Interprocess Communication Startup

The modules involved in the startup of the IPC interfaces are shown in Table 14.5. The first three modules to be loaded and started as part of supporting IPC are System V semaphores, shared memory, and message queues. These local-IPC facilities were covered in Section 11.8, and their initialization is simple. What makes them interesting is that they are the first modules that can be loaded and unloaded at run time.

We will use the SI_SUB_SYSV_SEM module as an example. It implements System V semaphores. This module is declared to the system as follows:

 static moduledata_t sysvsem_mod = {     "sysvsem",     &sysvsem_modload,     NULL }; SYSCALL_MODULE_HELPER(semsys); SYSCALL_MODULE_HELPER(_semctl); SYSCALL_MODULE_HELPER(semget); SYSCALL_MODULE_HELPER(semop); DECLARE_MODULE(sysvsem, sysvsem_mod,     SI_SUB_SYSV_SEM, SI_ORDER_FIRST); MODULE_VERSION(sysvsem, 1); 

All the system calls provided by the module are declared in the SYSCALL_MODULE_HELPER macros and should be familiar from Section 11.8. The DECLARE_MODULE macro ensures that an entry in the startup sequence is added for the module and that its order is first. There are no other modules in this subsystem so the order argument is not important. The routine that the startup sequence calls first is not sysvsem_modload() but module_register_init(), which then calls the module's sysvsem_modload() routine. Since this module was linked into the kernel at build time, all its system calls and other data are already linked with the kernel. Once the module_register_init() routine completes, the module is loaded and ready for use.

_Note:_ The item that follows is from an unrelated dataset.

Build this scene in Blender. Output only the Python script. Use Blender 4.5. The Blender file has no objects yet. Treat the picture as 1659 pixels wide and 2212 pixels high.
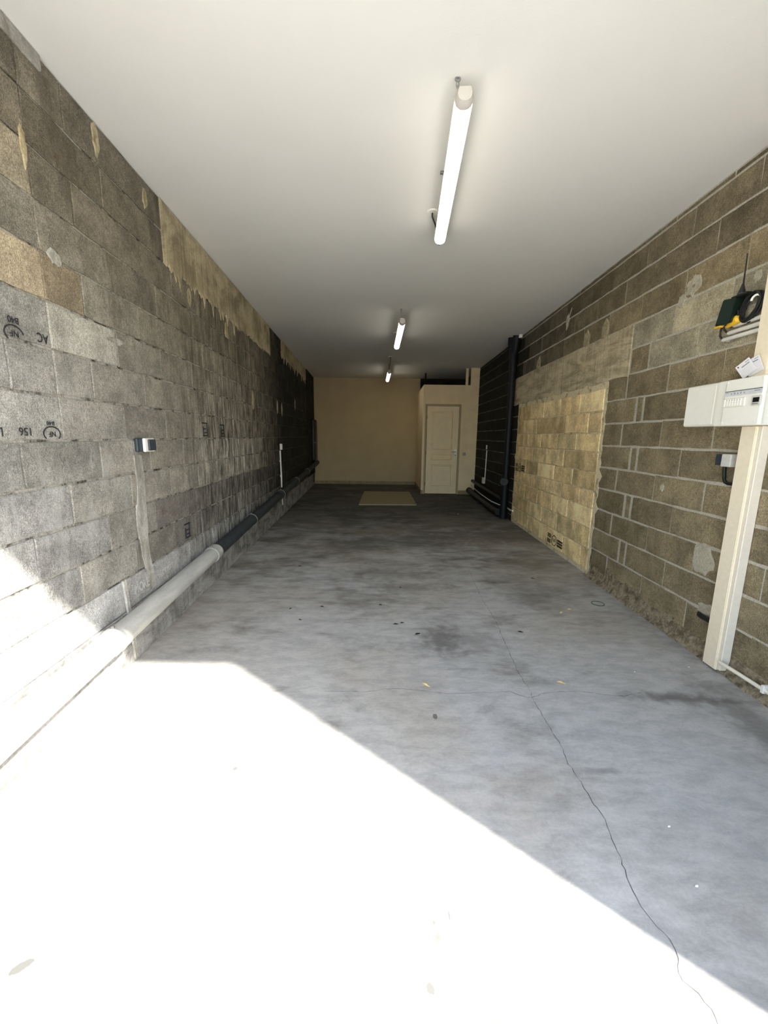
import bpy, bmesh, math, random
from mathutils import Vector, Matrix
random.seed(7)
S = bpy.context.scene
COL = S.collection

# ------------------------------------------------------------------ camera
CAM_H = 1.3824
def cam_matrix(yaw, pitch, roll):
    cy, sy = math.cos(yaw), math.sin(yaw)
    f = Vector((sy*math.cos(pitch), cy*math.cos(pitch), -math.sin(pitch)))
    r = Vector((cy, -sy, 0)); d = f.cross(r)
    c, s = math.cos(roll), math.sin(roll)
    X = c*r + s*d; D = -s*r + c*d
    m = Matrix((X, -D, -f)).transposed().to_4x4()
    m.translation = (0, 0, CAM_H)
    return m
cd = bpy.data.cameras.new('camera'); cam = bpy.data.objects.new('camera', cd); COL.objects.link(cam)
cd.sensor_fit = 'HORIZONTAL'; cd.sensor_width = 36.0; cd.lens = 879.35/1659*36
cd.clip_start = 0.02
cam.matrix_world = cam_matrix(-0.0005, 0.1832, -0.0126)
S.camera = cam

# ------------------------------------------------------------------ sky, sun, exposure
SKY = 0.88; SUN = 22.0; LAMP = 9.5
w = bpy.data.worlds.new('sky'); S.world = w; w.use_nodes = True
bg = w.node_tree.nodes['Background']
st_ = w.node_tree.nodes.new('ShaderNodeTexSky'); st_.sky_type = 'NISHITA'; st_.sun_disc = False
st_.sun_elevation = math.radians(38.1); st_.sun_rotation = math.atan2(1.2402, -1.0); st_.dust_density = 1.0; st_.air_density = 1.0; st_.ozone_density = 1.0
w.node_tree.links.new(st_.outputs[0], bg.inputs[0]); bg.inputs[1].default_value = SKY
sl = bpy.data.lights.new('sun', 'SUN'); sl.energy = SUN; sl.angle = math.radians(1.2); sl.color = (1.0, 0.965, 0.90)
sun = bpy.data.objects.new('sun', sl); COL.objects.link(sun)
sd = Vector((-1.2402, 1.0, -1.25)).normalized()
sun.rotation_euler = sd.to_track_quat('-Z', 'Y').to_euler(); sun.location = (6, -6, 8)
S.view_settings.view_transform = 'Standard'; S.view_settings.look = 'None'
S.view_settings.exposure = 0.0; S.view_settings.gamma = 1.0; S.view_settings.use_curve_mapping = False
S.cycles.max_bounces = 12; S.cycles.diffuse_bounces = 8

# ------------------------------------------------------------------ node helpers
class NT:
    def __init__(s, name, rough=0.9, spec=0.2):
        s.m = bpy.data.materials.new(name); s.m.use_nodes = True; s.t = s.m.node_tree
        s.b = s.t.nodes['Principled BSDF']; s.b.inputs['Roughness'].default_value = rough
        s.b.inputs['Specular IOR Level'].default_value = spec
        s._pos = None
    def lk(s, a, i):
        if isinstance(a, bpy.types.NodeSocket): s.t.links.new(a, i)
        elif isinstance(a, (tuple, list)) and len(a) == 3 and i.type == 'RGBA': i.default_value = (*a, 1)
        else: i.default_value = a
    @property
    def pos(s):
        if s._pos is None:
            s._pos = s.t.nodes.new('ShaderNodeNewGeometry').outputs['Position']
        return s._pos
    def vmul(s, v, k):
        n = s.t.nodes.new('ShaderNodeVectorMath'); n.operation = 'MULTIPLY'; s.lk(v, n.inputs[0]); n.inputs[1].default_value = k; return n.outputs[0]
    def vadd(s, v, k):
        n = s.t.nodes.new('ShaderNodeVectorMath'); n.operation = 'ADD'; s.lk(v, n.inputs[0]); s.lk(k, n.inputs[1]); return n.outputs[0]
    def mth(s, op, a, b=0.0, c=0.0):
        n = s.t.nodes.new('ShaderNodeMath'); n.operation = op
        s.lk(a, n.inputs[0]); s.lk(b, n.inputs[1]); s.lk(c, n.inputs[2]); return n.outputs[0]
    def noise(s, v, scale, det=4, rough=0.55, dist=0.0):
        n = s.t.nodes.new('ShaderNodeTexNoise'); s.lk(v, n.inputs['Vector']); n.inputs['Scale'].default_value = scale
        n.inputs['Detail'].default_value = det; n.inputs['Roughness'].default_value = rough; n.inputs['Distortion'].default_value = dist
        return n.outputs['Fac']
    def rng(s, f, a, b, lo=0.0, hi=1.0):
        n = s.t.nodes.new('ShaderNodeMapRange'); n.interpolation_type = 'SMOOTHSTEP'
        s.lk(f, n.inputs[0]); n.inputs[1].default_value = a; n.inputs[2].default_value = b
        n.inputs[3].default_value = lo; n.inputs[4].default_value = hi; return n.outputs[0]
    def mix(s, f, a, b, mode='MIX'):
        n = s.t.nodes.new('ShaderNodeMix'); n.data_type = 'RGBA'; n.blend_type = mode
        s.lk(f, n.inputs[0]); s.lk(a, n.inputs[6]); s.lk(b, n.inputs[7]); return n.outputs[2]
    def sep(s, v):
        n = s.t.nodes.new('ShaderNodeSeparateXYZ'); s.lk(v, n.inputs[0]); return n.outputs
    def objinfo(s):
        return s.t.nodes.new('ShaderNodeObjectInfo').outputs
    def scale(s, col, f):
        n = s.t.nodes.new('ShaderNodeVectorMath'); n.operation = 'SCALE'; s.lk(col, n.inputs[0]); s.lk(f, n.inputs[3]); return n.outputs[0]
    def col(s, c): s.lk(c, s.b.inputs['Base Color']); return s
    def bump(s, h, strength=0.5, dist=0.01):
        n = s.t.nodes.new('ShaderNodeBump'); n.inputs['Strength'].default_value = strength; n.inputs['Distance'].default_value = dist
        s.lk(h, n.inputs['Height']); s.t.links.new(n.outputs[0], s.b.inputs['Normal'])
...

Following the local-IPC subsystems, several pseudo-devices are started. The pseudo-devices represent diverse services within the kernel that present themselves as devices to the rest of the system. Examples of pseudo-devices include the frame buffer, virtual LAN support, network firewalling, and the cryptography subsystems. All the pseudo-devices are declared as kernel loadable modules.

The last three modules SI_SUB_PROTO_IF, SI_SUB_PROTO_DOMAIN, and SI_SUB_PROTO_IFATTACHDOMAIN initialize the code that supports the networking support discussed in Part IV. The SI_SUB_PROTO_IF module has a single routine, if_check(), that checks each network interface in the system to see if it has been initialized correctly. The SI_SUB_PROTO_DOMAIN is a set of modules that initialize the various communication domains supported by the kernel. Once the basic data structures for domains are initialized by the domaininit() routine, the communication domains themselves are initialized. Each domain is responsible for declaring itself to the system by using the DOMAIN_SET macro that provides an initialization routine for the kernel to call, just like the SYSINIT macro. Unlike many of the preceding services, which were declared as modules, network domains are declared such that they cannot be removed. Domains are locked into the kernel once they are loaded because the socket layer may be using a domain's data structures for active communication, and the result of unloading a domain while it is in use is undefined. Making it possible to unload a communication domain at run time will take many changes to the socket layer and domains modules.

Start Kernel Threads

The collection of modules shown in Table 14.6 finishes the setup of all the threads necessary to have a working kernel. The swapper, init, pagezero, pagedaemon, bufdaemon, vnlru, and syncer kernel threads, as well as the kernel threads for the network filesystem (NFS), are started here. To this point the system has been running in uniprocessor mode. On a multiprocessor system the SI_SUB_SMP module calls the last of the machine-dependent code, the release_aps() routine, to start up the other processors in the system. Now it is time to start the system running. The SI_SUB_RUN_SCHEDULER module is treated specially in the startup sequence because it must always execute last. In the list of modules, it is given the highest possible subsystem number, all 1s, so that it is not accidentally placed earlier in the list. The scheduler() routine is called and never returns. It immediately begins scheduling kernel threads and user-level processes to run on the system's CPUs.